Tom Cooper and Katie Johnson combine convincing panic and concern with more sober moments of judgement and condescension as Philip and Ann Welch, the young married neighbours who discover Hester unconscious in front of the gas fire at the start of the play. Jackie Jackson, friend and fellow RAF pilot to Freddie, is played with spirited earnestness and sincerity by Richard Millward.

Whether a play remains 'relevant' to modern audiences borders on critical cliche. Do dead playwrights have to speak to contemporary problems to deserve revivals of their work? Whatever your view, what is clear is that Rattigan knew the torment and pain of the outsider. You don't have to be an authorial intent junkie to recognise the strong autobiographical threads woven into his work. Is Rattigan Hester and his lover Kenneth Morgan Freddie? Perhaps it's a moot point. Homosexual references simmer under the surface of the text and illuminate what it was, and still is, to be judged for who you love. To dare to embrace your passions. To be torn between the devil and the deep blue sea.

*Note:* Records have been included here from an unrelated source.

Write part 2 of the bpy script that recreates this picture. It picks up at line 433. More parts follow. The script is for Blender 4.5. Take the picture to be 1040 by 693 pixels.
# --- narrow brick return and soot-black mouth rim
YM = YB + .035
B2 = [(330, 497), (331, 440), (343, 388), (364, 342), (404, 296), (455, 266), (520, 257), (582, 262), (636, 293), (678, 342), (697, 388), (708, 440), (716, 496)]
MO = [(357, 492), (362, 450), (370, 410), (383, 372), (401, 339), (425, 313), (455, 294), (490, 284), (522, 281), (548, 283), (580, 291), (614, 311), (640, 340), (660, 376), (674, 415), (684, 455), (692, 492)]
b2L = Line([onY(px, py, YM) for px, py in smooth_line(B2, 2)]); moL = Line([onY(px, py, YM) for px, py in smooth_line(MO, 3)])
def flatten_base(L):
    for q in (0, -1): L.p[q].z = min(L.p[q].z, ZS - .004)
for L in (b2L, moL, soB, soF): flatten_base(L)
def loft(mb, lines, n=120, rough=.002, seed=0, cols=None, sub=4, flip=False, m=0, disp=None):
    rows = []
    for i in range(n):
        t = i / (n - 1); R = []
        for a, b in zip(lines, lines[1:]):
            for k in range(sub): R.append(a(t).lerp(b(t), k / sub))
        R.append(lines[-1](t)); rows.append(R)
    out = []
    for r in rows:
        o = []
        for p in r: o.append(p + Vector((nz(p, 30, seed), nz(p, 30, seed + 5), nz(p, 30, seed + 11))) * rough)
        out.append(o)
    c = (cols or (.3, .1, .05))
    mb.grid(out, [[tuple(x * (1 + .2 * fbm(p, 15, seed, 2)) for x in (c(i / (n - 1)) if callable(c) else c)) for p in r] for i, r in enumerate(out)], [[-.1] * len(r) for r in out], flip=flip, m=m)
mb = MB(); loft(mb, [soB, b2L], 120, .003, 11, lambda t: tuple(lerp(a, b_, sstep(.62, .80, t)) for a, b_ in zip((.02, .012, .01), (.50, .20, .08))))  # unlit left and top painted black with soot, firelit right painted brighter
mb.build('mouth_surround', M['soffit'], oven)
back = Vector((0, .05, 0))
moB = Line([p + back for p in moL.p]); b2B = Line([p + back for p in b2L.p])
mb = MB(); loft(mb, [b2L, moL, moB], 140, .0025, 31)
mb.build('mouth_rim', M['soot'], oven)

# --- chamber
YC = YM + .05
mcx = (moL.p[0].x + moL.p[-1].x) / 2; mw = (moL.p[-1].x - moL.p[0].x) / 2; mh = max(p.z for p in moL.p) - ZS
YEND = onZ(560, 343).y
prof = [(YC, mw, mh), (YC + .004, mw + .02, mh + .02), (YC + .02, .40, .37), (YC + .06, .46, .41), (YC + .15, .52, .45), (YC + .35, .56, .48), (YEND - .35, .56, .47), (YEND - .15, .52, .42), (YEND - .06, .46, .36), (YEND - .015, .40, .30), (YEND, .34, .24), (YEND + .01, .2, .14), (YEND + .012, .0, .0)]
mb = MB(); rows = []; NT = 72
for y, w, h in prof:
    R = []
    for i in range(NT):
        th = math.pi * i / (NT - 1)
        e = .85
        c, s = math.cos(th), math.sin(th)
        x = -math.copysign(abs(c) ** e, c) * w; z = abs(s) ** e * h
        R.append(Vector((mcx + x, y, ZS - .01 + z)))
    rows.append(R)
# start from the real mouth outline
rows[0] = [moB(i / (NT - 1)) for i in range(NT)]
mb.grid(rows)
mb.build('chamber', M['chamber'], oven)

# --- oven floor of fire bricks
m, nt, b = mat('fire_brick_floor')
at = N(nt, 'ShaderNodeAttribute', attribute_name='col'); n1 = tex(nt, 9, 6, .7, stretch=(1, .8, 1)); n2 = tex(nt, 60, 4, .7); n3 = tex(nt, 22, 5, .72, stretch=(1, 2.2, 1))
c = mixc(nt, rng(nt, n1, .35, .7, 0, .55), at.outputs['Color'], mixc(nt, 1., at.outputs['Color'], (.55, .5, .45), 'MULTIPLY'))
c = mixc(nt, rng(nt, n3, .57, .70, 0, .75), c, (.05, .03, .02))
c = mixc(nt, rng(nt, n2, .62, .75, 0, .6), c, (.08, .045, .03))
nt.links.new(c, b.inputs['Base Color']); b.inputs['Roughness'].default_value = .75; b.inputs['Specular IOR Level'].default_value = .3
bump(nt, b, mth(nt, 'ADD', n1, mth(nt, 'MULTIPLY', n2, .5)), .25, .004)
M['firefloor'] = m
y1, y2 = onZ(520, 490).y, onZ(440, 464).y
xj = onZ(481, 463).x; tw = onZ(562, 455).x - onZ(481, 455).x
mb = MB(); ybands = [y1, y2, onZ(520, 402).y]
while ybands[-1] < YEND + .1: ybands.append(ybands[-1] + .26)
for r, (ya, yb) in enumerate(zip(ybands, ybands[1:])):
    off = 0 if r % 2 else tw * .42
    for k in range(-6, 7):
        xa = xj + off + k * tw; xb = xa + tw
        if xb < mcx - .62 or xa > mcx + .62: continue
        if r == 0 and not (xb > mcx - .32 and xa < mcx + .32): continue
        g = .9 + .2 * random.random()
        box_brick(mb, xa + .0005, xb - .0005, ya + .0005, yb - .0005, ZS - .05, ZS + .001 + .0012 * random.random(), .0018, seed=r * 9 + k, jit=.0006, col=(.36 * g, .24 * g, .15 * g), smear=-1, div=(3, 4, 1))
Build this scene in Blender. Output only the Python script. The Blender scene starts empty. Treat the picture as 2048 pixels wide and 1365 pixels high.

We may have moved on from post-WWII social attitudes to women, sexual desire and fidelity but has so much really changed? Depressingly, women who leave their husbands or partners to pursue affairs are subjected to similar abuse and judgement as they were back then. It's just not the same for men. We have a whole bank of vile insults on hand to label the straying female. The male equivalents carry generally positive connotations.

In the right hands, ‘The Deep Blue Sea’ still holds a mirror up to society in 2022 as much as it did in 1952, challenging the audience to reflect on sexist attitudes and the complex interplay between love, passion, commitment and social expectations. Sutton Arts Theatre’s latest play, two years in the making and finally here, is clearly in the right hands. A compelling production of a compelling play. Buy a ticket.

‘The Deep Blue Sea’ is playing at Sutton Arts Theatre from 24th February to 5th March 2022.